Though Naperville has the training resources for this, Arres said smaller departments in the state might face challenges.

“A town like Lisle, It’s going to be a little more difficult to do that in-house and they’re going to need to rely on these mobile training units in Illinois and then those have limited seats,” said Arres.

There was little input from police departments in this decision according to Arres. The Illinois Law Enforcement Training and Standards Board (ILETSB) is working on a solution for the smaller departments.

Felony charges in the county

Berlin shared additional data on felony charges by year, noting the high rise in burglary charges jumping from 374 in 2022 to 561 in 2023. He said many of those charges are retail thefts, in which the Illinois Supreme Court categorizes the intent to steal from a store as burglary. 

“We charge them as burglaries if we can prove that. That’s one of the reasons you see a huge increase,” said Berlin.

Another felony that increased is robbery/aggravated robbery, which went from 30 charges in 2022 to 37 in 2023. Fleeing/aggravated fleeing had a big jump from 218 charges in 2022 to 397 in 2023.
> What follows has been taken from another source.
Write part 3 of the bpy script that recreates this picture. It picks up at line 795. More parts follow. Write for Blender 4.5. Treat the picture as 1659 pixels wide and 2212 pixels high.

“We have seen an enormous increase in people who just don’t stop for the police or they stop, an officer goes up to the car and they take off at a high rate of speed and it’s dangerous,” said Berlin. 

Charges that have gone down were unlawful use of a weapon (UUW) by a felon, from 121 charges in 2022 to 95 in 2023, aggravated vehicular hijacking, from 9 to 3, and armed robbery, from 28 to 22. 

Moving forward with the SAFE-T Act

Berlin hopes to make more crimes detainable under the dangerous standard like burglary and possession of a stolen motor vehicle. His biggest push is for judges to have more discretion when detaining an offender. 

“I firmly believe that a judge is in the best position to make a decision [on detention] if someone’s a threat to the community, not the General Assembly,” said Berlin.

Along with clarifying language, Arres hopes for more input from police departments in the legislation.

Even with all the challenges, Berlin remains confident in DuPage County.

“We live in a very safe county, we really do. Fortunately, we’ve got the best police out there who are extremely professional, we do things the right way, and we’re all very well funded. That’s a testament to all of you and the people who live in this county because they value public safety,” said Berlin.